Grup Salim masuk ke Kenya melalui Salim Wazaran Kenya Co.Ltd. Perusahaan ini didirikan bersama Grup Wazaran asal Arab Saudi dengan komposisi 51% dimiliki Grup Salim dan sisanya dimiliki Wazaran.

Pembangunan pabrik Indomie di Kenya ini merupakan perluasan pasar Indomie Grup Salim di wilayah Afrika. “Rencananya pabrik di Kenya ini sudah akan beroperasi pada November 2013,” kata Agus Susanto, Country Manager Salim Wazaran Kenya Co.Ltd, kepada wartawan KONTAN Umar Idris, Jumat malam (6/9) di Nairobi, Kenya. Saat ini pembangunan pabrik tersebut sudah mencapai 90%.


Menurut Agus, pembangunan pabrik di Kenya menelan investasi US$ 7,3 juta atau sekitar Rp 87,6 miliar (kurs Rp 12.000 per US$ 1). Investasi itu terdiri dari US$ 3,8 juta untuk infrastruktur distribusi, yakni ruang kantor, transportasi, gudang, dan operasional. Sisanya sebanyak US$ 3,5 juta dibenamkan untuk tanah, bangunan, dan mesin. Salim sudah membeli tanah di lokasi pabrik itu sejak 2010.

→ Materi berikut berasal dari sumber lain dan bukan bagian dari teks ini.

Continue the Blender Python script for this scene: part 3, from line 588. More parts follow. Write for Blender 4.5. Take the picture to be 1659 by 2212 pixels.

Kapasitas maksimum pabrik Indomie mencapai 115 juta bungkus per tahun. Pada tahun pertama, pabrik tersebut hanya menargetkan sekitar 50 juta bungkus per tahun. “Di tahun kedua, kami perkirakan bisa mencapai kapasitas maksimum,” terang Agus.

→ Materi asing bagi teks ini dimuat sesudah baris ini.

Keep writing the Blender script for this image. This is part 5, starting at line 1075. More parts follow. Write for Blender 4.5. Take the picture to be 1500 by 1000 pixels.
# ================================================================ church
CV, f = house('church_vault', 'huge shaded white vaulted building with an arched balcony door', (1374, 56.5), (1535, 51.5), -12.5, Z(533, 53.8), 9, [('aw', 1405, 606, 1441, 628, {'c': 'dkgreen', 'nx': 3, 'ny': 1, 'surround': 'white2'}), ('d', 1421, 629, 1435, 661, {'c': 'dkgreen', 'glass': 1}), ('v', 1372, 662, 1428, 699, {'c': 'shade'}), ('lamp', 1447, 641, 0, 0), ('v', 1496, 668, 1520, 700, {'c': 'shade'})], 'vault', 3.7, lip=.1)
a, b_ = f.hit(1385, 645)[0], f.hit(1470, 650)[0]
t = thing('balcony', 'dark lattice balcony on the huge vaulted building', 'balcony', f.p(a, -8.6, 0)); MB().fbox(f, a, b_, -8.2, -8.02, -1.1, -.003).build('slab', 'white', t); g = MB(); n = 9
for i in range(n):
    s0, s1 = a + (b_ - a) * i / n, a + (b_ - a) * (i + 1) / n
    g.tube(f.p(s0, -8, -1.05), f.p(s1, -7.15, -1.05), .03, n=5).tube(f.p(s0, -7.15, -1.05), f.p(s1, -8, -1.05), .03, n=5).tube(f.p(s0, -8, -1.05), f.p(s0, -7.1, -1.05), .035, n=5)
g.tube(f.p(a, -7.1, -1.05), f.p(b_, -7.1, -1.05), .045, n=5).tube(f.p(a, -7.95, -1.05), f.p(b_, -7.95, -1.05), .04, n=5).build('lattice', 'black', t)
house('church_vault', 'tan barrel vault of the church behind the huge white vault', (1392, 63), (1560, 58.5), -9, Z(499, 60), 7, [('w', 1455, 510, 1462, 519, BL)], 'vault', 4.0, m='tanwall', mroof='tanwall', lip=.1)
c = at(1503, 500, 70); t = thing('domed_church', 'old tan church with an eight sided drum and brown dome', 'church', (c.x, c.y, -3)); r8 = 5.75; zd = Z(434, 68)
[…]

Pabrik di Kenya disiapkan Grup Salim untuk menjangkau pasar di Afrika Timur yang tergabung dalam Komunitas ekonomi Afrika Timur. Kelompok ekonomi ini terdiri dari Kenya, Tanzania, Uganda, Rwanda dan Burundi. “Total pasar di lima negara ini sekitar 132 juta penduduk,” kata Wisnu Mahendra Kusuma, Pelaksana Fungsi Politik Kedutaan Besar Republik Indonesia Nairobi, Kenya.

Kenya, lanjut Wisnu,  merupakan negara termaju ketiga di Afrika setelah Johannesberg (Afrika Selatan), Kairo (Mesir). Para investor yang datang ke Afrika Timur akan memilih Kenya sebagai pusat produksinya.

Menurut Agus, untuk membuka pabrik di Kenya, membutuhkan waktu sekitar 9 bulan, termasuk mengurus perizinan. "Kepastian hukum di Kenya cukup baik, sumber daya manusia lebih maju, makanya kami membuka pabrik di Kenya," pungkas Agus.